**Work instructions:** Locate every line in the material below that has the word "scene". Copy each of those lines.

— START —

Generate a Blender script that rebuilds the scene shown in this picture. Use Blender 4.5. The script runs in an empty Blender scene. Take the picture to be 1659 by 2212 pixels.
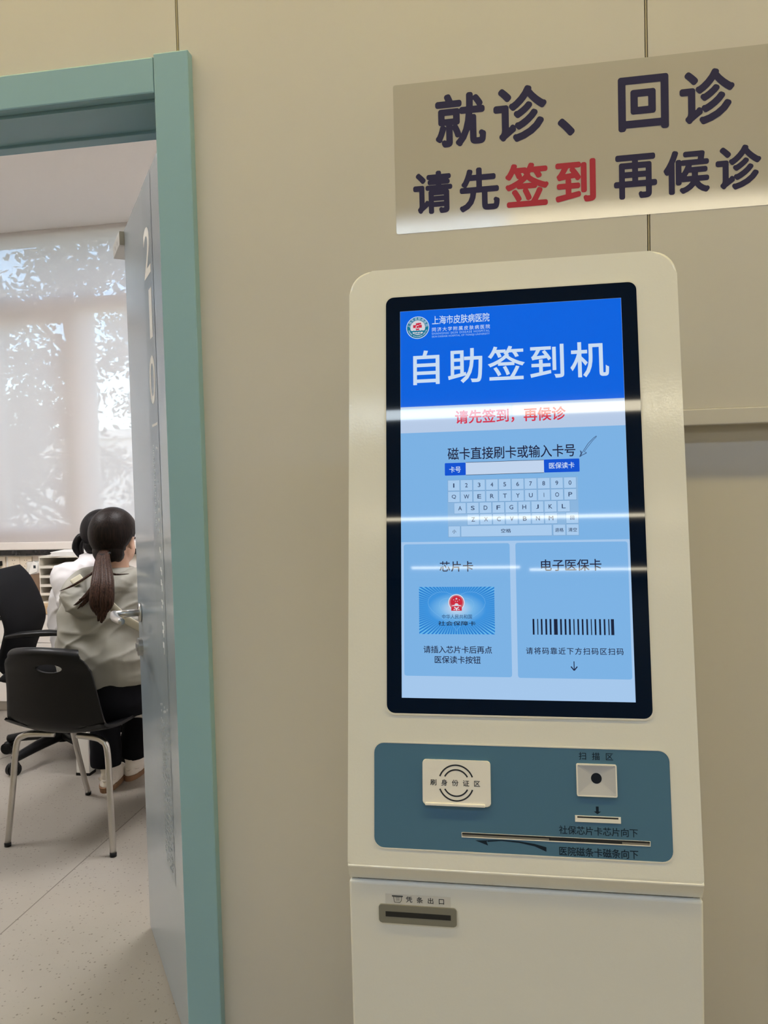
import bpy, bmesh, math, random
import numpy as np
from mathutils import Vector, Matrix, noise
random.seed(7)
SC = bpy.context.scene
COL = SC.collection
V = Vector

# ------------------------------------------------------------------ camera
YAW, PITCH, ROLL = math.radians(9.4632), math.radians(2.1048), math.radians(-1.4995)
CAM = V((0.0, -1.43, 1.32))
fw = V((-math.sin(YAW)*math.cos(PITCH), math.cos(YAW)*math.cos(PITCH), -math.sin(PITCH)))
rt = V((math.cos(YAW), math.sin(YAW), 0)); up0 = rt.cross(fw)
r2 = rt*math.cos(ROLL) + up0*math.sin(ROLL); u2 = up0*math.cos(ROLL) - rt*math.sin(ROLL)
cd = bpy.data.cameras.new('camera'); cam = bpy.data.objects.new('camera', cd); COL.objects.link(cam)
cd.sensor_fit = 'HORIZONTAL'; cd.sensor_width = 36.0; cd.lens = 36.0*1661/1659
cd.clip_start = 0.02; cd.clip_end = 200
cam.matrix_world = Matrix(((r2.x, u2.x, -fw.x, CAM.x), (r2.y, u2.y, -fw.y, CAM.y), (r2.z, u2.z, -fw.z, CAM.z), (0, 0, 0, 1)))
SC.camera = cam
# ------------------------------------------------------------------ view, world, main lamp levels
SC.view_settings.view_transform = 'Standard'; SC.view_settings.look = 'None'
SC.cycles.max_bounces = 7; SC.cycles.use_adaptive_sampling = True; SC.cycles.adaptive_threshold = 0.035
SC.view_settings.exposure = 0.0; SC.view_settings.gamma = 1.0; SC.view_settings.use_curve_mapping = False
SKY_STRENGTH = 1.2
STRIP_COOL = (13.2, 15.2, 16.6); STRIP_WARM = (17.0, 15.2, 11.2)       # radiance of the hall's linear lamps
WASH_WARM = (33.5, 26.2, 10.0); FILL = (6.6, 9.0, 12.6)                                          # warm lamp row just in front of the wall; FILL: added row for brightness
ROOM_PANEL = (54.0, 53.0, 53.5)                                           # consulting room ceiling panels
wd = bpy.data.worlds.new('world'); SC.world = wd; wd.use_nodes = True
nt = wd.node_tree; bg = nt.nodes['Background']
sky = nt.nodes.new('ShaderNodeTexSky'); sky.sky_type = 'NISHITA'
sky.sun_disc = False; sky.sun_elevation = math.radians(42); sky.sun_rotation = math.radians(200)
nt.links.new(sky.outputs['Color'], bg.inputs['Color']); bg.inputs['Strength'].default_value = SKY_STRENGTH

# ------------------------------------------------------------------ materials
def lin(r, g, b):
    f = lambda c: (c/255)/12.92 if c/255 <= 0.04045 else ((c/255+0.055)/1.055)**2.4
    return (f(r), f(g), f(b))
MATS = {}
def mat(name, col, rough=0.5, metal=0.0, bump=None, vary=None, coat=0.0, spec=0.5, emit=None, emitk=1.0, alpha=None):
    """bump=(scale, strength, distance); vary=(scale, amount) soft tone variation of the surface itself"""
    if name in MATS: return MATS[name]
    m = bpy.data.materials.new(name); m.use_nodes = True; t = m.node_tree; b = t.nodes['Principled BSDF']
    b.inputs['Base Color'].default_value = (*col, 1); b.inputs['Roughness'].default_value = rough
    b.inputs['Metallic'].default_value = metal; b.inputs['Specular IOR Level'].default_value = spec
    b.inputs['Coat Weight'].default_value = coat; b.inputs['Coat Roughness'].default_value = 0.06
    if emit is not None:
        b.inputs['Emission Color'].default_value = (*emit, 1); b.inputs['Emission Strength'].default_value = emitk
    tc = t.nodes.new('ShaderNodeTexCoord')
    if bump:
        n = t.nodes.new('ShaderNodeTexNoise'); n.inputs['Scale'].default_value = bump[0]; n.inputs['Detail'].default_value = 3
        bp = t.nodes.new('ShaderNodeBump'); bp.inputs['Strength'].default_value = bump[1]; bp.inputs['Distance'].default_value = bump[2]
        t.links.new(tc.outputs['Object'], n.inputs['Vector']); t.links.new(n.outputs['Fac'], bp.inputs['Height'])
        t.links.new(bp.outputs['Normal'], b.inputs['Normal'])
        if coat: t.links.new(bp.outputs['Normal'], b.inputs['Coat Normal'])
    if vary:
        n = t.nodes.new('ShaderNodeTexNoise'); n.inputs['Scale'].default_value = vary[0]; n.inputs['Detail'].default_value = 5
        r = t.nodes.new('ShaderNodeValToRGB'); a = vary[1]
        r.color_ramp.elements[0].position = 0.3; r.color_ramp.elements[1].position = 0.7
        r.color_ramp.elements[0].color = (*[c*(1-a) for c in col], 1); r.color_ramp.elements[1].color = (*[min(1, c*(1+a)) for c in col], 1)
        t.links.new(tc.outputs['Object'], n.inputs['Vector']); t.links.new(n.outputs['Fac'], r.inputs['Fac'])
        t.links.new(r.outputs['Color'], b.inputs['Base Color'])
    MATS[name] = m
    return m
def screen(name, rgb, k=0.95):
    """lit display pixels behind the kiosk's front glass"""
    return mat('screen_'+name, (0.004, 0.004, 0.005), 0.03, emit=tuple(c*k for c in lin(*rgb)))
def lamp(name, rgb):
    return mat('lamp_'+name, (0.8, 0.8, 0.8), 0.5, emit=rgb)
M_wall = mat('wall_panel_laminate', (0.540, 0.520, 0.490), 0.5, bump=(900, 0.08, 0.0004), vary=(2.2, 0.03))
M_joint = mat('joint_strip', (0.36, 0.31, 0.20), 0.45)
M_white = mat('white_paint', (0.80, 0.77, 0.75), 0.7, vary=(1.5, 0.02))
M_ceil = mat('ceiling_paint', (0.78, 0.75, 0.73), 0.8)
M_frame = mat('teal_grey_enamel', (0.235, 0.400, 0.475), 0.38, bump=(700, 0.05, 0.0004), vary=(3, 0.03))
M_kiosk = mat('cream_powder_coat', (0.77, 0.755, 0.695), 0.36, coat=0.9, bump=(300, 0.075, 0.0012))
M_black = mat('black_plastic', (0.006, 0.006, 0.0065), 0.40, spec=0.22, bump=(600, 0.1, 0.0004))
M_blackfab = mat('black_fabric', (0.007, 0.007, 0.008), 0.85, spec=0.15, bump=(900, 0.3, 0.0008))
M_chrome = mat('brushed_steel', (0.55, 0.53, 0.50), 0.28, metal=1.0)
M_steel = mat('satin_steel', (0.42, 0.41, 0.39), 0.35, metal=1.0)
M_dark = mat('dark_cavity', (0.010, 0.011, 0.013), 0.5)
M_glassblk = mat('black_front_glass', (0.001, 0.006, 0.022), 0.03)

# ------------------------------------------------------------------ mesh helpers
def link(name, me, m=None, parent=None, smooth=False):
    o = bpy.data.objects.new(name, me); COL.objects.link(o)
    if m: me.materials.append(m)
    if parent is not None: o.parent = parent
    if smooth:
        for p in me.polygons: p.use_smooth = True
    return o
def tag(o, label=None, cat=None, group=None, kind=None):
    if label: o['label'] = label
    if cat: o['category'] = cat
    if group: o['group'] = group
    if kind: o['kind'] = kind
    return o
def empty(name, loc=(0, 0, 0), rz=0.0, **k):
    o = bpy.data.objects.new(name, None); COL.objects.link(o); o.location = loc; o.rotation_euler.z = rz
    o.empty_display_size = 0.05
    return tag(o, **k)
def todata(bm, name='m'):
    bmesh.ops.recalc_face_normals(bm, faces=bm.faces)
    me = bpy.data.meshes.new(name); bm.to_mesh(me); bm.free(); return me
def bbox(bm, x0, x1, y0, y1, z0, z1, bev=0.0, seg=2):
    vs = [bm.verts.new((x, y, z)) for x in (x0, x1) for y in (y0, y1) for z in (z0, z1)]
    fs = [bm.faces.new([vs[i] for i in f]) for f in ((0, 1, 3, 2), (4, 6, 7, 5), (0, 4, 5, 1), (2, 3, 7, 6), (0, 2, 6, 4), (1, 5, 7, 3))]
    if bev:
        es = list({e for f in fs for e in f.edges})
        bmesh.ops.bevel(bm, geom=es, offset=bev, segments=seg, profile=0.6, affect='EDGES')
def box(name, x0, x1, y0, y1, z0, z1, m, parent=None, bev=0.0, seg=2):
    bm = bmesh.new(); bbox(bm, x0, x1, y0, y1, z0, z1, bev, seg); return link(name, todata(bm), m, parent)
def struct(name, *a, **k):
    return tag(box(name, *a, **k), kind='structure')
def rrect(u0, u1, v0, v1, r=0.0, n=6, rb=None):
    """rounded rectangle outline, counter-clockwise from bottom left; rb: radius of the bottom corners"""
    rb = r if rb is None else rb
    pts = []
    for cx, cy, a0, rr in ((u1-rb, v0+rb, -90, rb), (u1-r, v1-r, 0, r), (u0+r, v1-r, 90, r), (u0+rb, v0+rb, 180, rb)):
        if rr <= 0: pts.append((cx, cy)); continue
        for i in range(n+1):
            a = math.radians(a0+90*i/n); pts.append((cx+rr*math.cos(a), cy+rr*math.sin(a)))
    return pts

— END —

**Solution to the problem:**
Generate a Blender script that rebuilds the scene shown in this picture. Use Blender 4.5. The script runs in an empty Blender scene. Take the picture to be 1659 by 2212 pixels.
SC = bpy.context.scene